Additionally, he discussed a connection between art and the decolonization of debt resistance. More than 70 people attended the event at Harris Hall, which was sponsored by the Art History department and was part of the Kaplan Institute’s “The Debt Dialogues” series.

McKee kicked off the series with 13 more events planned for the rest of the year. He discussed his book, “Strike Art,” which focuses on the relation between activism and contemporary art. The book describes how groups like Rolling Jubilee, a debt abolishment group, used art to affect the Occupy Wall Street movement.

“Any understanding of contemporary art and any understanding of debt or debt resistance takes place in a field that is indelibly marked by what you could call the truth event of Black Lives Matter,” McKee said.

McKee used examples in popular culture such as Beyonce’s “Lemonade” and Kendrick Lamar’s “Alright” music video to convey his message of the linkage between art and activism.

“The debtor-creditor relationship comes to take on a new prominence and power that’s articulated with the race relation,” he said. “It’s debt in terms of wanting to have an education, health care … but it’s also the historic debt of the whole history of white supremacy, slavery and colonization.”

Communication senior Jesseca Rodgers attended the event for her Introduction to Modernism art history course and said the presentation was “really eye-opening.”

“I knew basically what he was going to be talking about beforehand, but I didn’t really get how it was all going to fit together like it did,” she said. “It solidified and gave context to things I already felt about the Black Lives Matter movement, student debt and student loans.”
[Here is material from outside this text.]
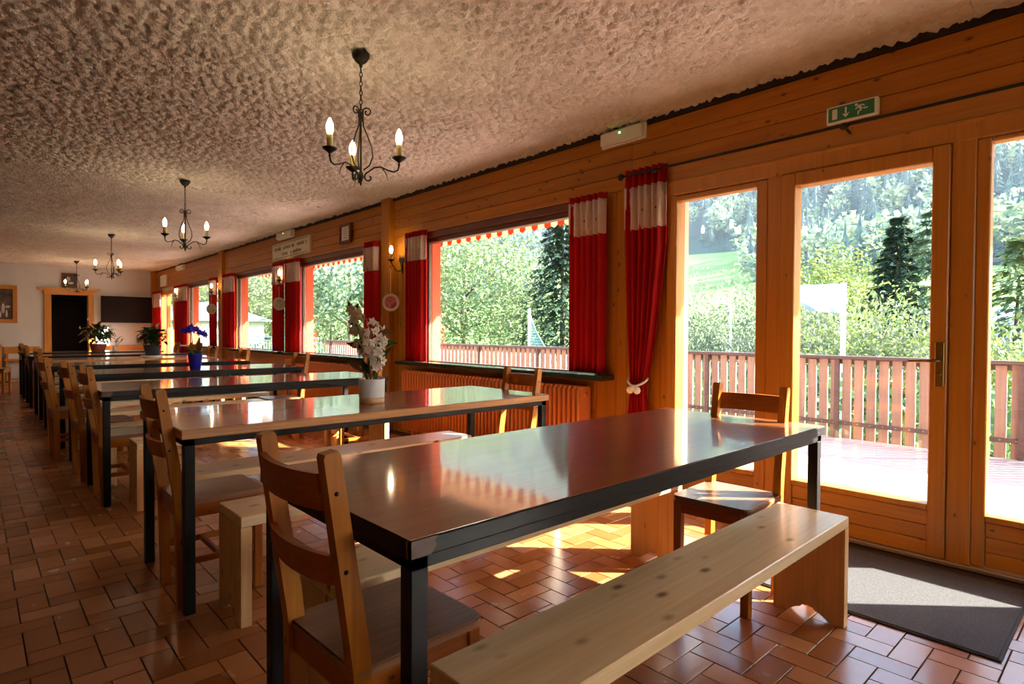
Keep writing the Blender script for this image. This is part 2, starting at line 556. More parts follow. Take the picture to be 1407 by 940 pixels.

Medill senior Michael Stern, who is also taking Introduction to Modernism, said the presentation related to material he is learning in the course. He said he chose to attend McKee’s event because “it seemed really relevant to life today.”

“It was really interesting to learn about the intersection of art and these activist campaigns,” Stern said. “I had never really thought about that before, especially the music videos as a protest. Viewing those as performance art almost was an interesting idea.”